First we can find the point that the tangent line will pass through, which is the point on #f# at #x=2#.

#f(x)=3/2^2=3/4#

The tangent line passes through the point #(2,3/4)#.

Next, we need to find the slope of the tangent line. This is the definition of the derivative, which gives the slope of the tangent line at a given point.

To differentiate the function, we will first need to write the function:

#f(x)=3/x^2=3x^-2#

Then, we will use the power rule to find the derivative. The power rule states that if #f(x)=x^n#, then #f'(x)=nx^(n-1)#.

Constants that the function are multiplied by stay being multiplied by the function, and are not altered. This can be viewed alongside the power rule as if #f(x)=ax^n#, then #f'(x)=anx^(n-1)#.

So, we see that where #f(x)=3x^-2#:

#f'(x)=3(-2)(x^(-2-1))=-6x^-3=-6/x^3#

The slope of the tangent line at #x=2# is:

#f'(2)=-6/2^3=-6/8=-3/4#

So, the tangent line has slope #-3/4# and passes through the point #(2,3/4)#.

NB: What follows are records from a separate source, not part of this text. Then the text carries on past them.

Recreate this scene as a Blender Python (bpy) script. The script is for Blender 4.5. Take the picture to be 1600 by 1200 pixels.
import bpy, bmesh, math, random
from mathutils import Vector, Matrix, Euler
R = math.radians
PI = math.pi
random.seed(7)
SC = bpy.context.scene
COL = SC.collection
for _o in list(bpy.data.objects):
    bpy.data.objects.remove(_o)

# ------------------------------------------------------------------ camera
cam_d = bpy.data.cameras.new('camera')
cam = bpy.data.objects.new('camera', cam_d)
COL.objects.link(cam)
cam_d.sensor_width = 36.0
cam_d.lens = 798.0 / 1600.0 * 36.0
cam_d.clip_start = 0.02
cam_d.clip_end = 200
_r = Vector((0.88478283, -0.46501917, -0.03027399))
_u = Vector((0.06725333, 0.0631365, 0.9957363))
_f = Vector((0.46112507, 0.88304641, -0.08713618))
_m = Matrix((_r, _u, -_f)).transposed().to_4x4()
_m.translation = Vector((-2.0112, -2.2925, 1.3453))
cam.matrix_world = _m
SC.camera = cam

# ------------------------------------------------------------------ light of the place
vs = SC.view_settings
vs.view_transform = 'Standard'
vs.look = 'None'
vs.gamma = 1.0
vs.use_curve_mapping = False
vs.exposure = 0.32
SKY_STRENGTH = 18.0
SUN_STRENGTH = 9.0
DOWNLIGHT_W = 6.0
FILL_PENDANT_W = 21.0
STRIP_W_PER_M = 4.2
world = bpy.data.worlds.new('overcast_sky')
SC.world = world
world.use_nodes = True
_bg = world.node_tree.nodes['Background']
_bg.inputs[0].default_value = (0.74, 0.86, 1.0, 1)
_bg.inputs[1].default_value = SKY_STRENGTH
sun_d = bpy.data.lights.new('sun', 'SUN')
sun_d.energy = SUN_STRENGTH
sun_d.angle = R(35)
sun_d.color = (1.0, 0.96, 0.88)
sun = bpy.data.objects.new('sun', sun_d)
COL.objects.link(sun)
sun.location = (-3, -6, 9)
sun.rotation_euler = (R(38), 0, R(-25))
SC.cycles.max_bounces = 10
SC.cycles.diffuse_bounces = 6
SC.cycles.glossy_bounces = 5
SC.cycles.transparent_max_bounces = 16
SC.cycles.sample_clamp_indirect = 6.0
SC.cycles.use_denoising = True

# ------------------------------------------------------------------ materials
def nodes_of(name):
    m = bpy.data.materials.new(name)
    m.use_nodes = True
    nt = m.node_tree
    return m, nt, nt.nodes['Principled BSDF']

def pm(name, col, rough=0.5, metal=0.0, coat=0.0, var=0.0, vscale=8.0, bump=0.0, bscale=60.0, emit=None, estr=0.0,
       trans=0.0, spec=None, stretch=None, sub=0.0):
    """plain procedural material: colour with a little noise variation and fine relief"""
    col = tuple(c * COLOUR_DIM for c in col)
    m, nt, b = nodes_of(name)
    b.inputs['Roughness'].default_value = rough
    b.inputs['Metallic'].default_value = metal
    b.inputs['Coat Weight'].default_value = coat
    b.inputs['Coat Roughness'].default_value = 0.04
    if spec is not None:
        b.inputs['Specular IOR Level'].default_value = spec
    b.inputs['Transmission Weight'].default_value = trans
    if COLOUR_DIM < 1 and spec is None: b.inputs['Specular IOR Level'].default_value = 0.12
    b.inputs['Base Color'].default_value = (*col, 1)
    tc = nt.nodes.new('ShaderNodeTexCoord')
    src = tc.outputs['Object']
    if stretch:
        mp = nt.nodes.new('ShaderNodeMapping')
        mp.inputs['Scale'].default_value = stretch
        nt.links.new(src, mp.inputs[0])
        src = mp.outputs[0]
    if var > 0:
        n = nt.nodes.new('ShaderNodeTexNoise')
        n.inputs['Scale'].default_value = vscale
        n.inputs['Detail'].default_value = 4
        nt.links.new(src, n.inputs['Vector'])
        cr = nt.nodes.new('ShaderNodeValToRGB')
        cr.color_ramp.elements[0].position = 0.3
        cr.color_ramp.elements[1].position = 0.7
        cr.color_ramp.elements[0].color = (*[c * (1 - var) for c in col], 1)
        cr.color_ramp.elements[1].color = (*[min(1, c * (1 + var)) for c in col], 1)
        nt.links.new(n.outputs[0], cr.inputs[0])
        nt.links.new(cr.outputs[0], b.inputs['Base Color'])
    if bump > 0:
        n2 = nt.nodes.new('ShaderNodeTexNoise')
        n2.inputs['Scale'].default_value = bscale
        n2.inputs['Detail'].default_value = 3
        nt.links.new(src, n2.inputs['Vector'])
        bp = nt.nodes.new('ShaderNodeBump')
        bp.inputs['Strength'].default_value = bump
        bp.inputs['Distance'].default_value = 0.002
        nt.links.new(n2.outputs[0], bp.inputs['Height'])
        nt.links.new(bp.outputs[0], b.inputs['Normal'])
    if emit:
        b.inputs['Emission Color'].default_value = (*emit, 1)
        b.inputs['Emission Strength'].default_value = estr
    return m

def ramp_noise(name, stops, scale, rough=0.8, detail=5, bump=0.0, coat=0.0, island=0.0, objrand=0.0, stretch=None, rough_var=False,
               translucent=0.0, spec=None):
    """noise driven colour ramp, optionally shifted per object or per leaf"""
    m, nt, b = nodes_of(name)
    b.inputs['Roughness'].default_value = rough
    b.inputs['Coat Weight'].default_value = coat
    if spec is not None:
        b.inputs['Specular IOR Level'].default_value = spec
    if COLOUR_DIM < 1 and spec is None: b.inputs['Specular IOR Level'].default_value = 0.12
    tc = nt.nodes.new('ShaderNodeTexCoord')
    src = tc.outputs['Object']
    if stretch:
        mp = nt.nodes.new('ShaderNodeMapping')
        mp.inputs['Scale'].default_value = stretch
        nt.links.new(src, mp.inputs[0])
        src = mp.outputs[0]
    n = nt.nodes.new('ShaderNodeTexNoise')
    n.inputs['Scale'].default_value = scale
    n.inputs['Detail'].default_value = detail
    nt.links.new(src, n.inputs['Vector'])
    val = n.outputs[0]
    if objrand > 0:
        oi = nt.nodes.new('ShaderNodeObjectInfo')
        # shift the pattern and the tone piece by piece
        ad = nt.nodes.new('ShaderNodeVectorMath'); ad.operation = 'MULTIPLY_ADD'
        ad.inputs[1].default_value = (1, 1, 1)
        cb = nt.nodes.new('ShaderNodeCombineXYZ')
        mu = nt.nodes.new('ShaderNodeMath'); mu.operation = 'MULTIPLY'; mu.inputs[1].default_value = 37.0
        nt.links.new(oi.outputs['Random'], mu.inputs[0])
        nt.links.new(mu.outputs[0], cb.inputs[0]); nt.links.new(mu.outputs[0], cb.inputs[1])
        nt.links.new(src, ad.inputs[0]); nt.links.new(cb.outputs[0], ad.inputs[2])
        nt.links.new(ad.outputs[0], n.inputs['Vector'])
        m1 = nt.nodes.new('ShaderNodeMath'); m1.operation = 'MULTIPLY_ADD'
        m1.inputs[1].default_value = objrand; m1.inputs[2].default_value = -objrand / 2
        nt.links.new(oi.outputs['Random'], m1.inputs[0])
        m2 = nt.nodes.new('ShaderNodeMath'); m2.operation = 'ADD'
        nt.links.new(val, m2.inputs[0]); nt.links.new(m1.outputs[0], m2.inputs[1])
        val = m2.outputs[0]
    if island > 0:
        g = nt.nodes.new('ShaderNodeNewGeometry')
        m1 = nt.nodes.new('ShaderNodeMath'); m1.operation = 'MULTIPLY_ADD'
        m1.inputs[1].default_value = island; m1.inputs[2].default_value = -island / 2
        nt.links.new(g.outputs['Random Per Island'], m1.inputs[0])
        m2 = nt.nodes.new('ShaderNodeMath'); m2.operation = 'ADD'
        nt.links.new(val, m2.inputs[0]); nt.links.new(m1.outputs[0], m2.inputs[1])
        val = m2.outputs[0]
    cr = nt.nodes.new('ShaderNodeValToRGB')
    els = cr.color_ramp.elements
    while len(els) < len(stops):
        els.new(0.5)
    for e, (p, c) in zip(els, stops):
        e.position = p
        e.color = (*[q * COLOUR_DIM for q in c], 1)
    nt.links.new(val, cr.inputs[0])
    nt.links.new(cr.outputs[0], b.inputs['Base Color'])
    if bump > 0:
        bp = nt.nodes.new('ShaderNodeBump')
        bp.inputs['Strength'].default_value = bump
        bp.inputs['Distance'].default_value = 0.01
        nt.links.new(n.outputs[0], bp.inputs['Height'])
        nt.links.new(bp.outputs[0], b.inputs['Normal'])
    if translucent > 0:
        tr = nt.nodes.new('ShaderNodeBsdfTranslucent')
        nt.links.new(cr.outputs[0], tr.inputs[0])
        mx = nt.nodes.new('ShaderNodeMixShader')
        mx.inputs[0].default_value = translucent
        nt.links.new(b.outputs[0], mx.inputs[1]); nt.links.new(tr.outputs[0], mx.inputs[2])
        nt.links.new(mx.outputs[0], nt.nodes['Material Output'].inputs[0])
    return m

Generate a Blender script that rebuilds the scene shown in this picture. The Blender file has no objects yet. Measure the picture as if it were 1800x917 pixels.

A line that passes through the point #(x_1,y_1)# and has slope #m# can be written as:

#y-y_1=m(x-x_1)#

So, with the given information, this becomes:

#y-3/4=-3/4(x-2)#

Simplified, this becomes:

#y=-3/4x+9/4#

We can graph #f# and the tangent line:

graph{(y-3/x^2)(y+3/4x-9/4)=0 [-3.8, 7.296, -1.983, 3.564]}

The line is tangent at #x=2#.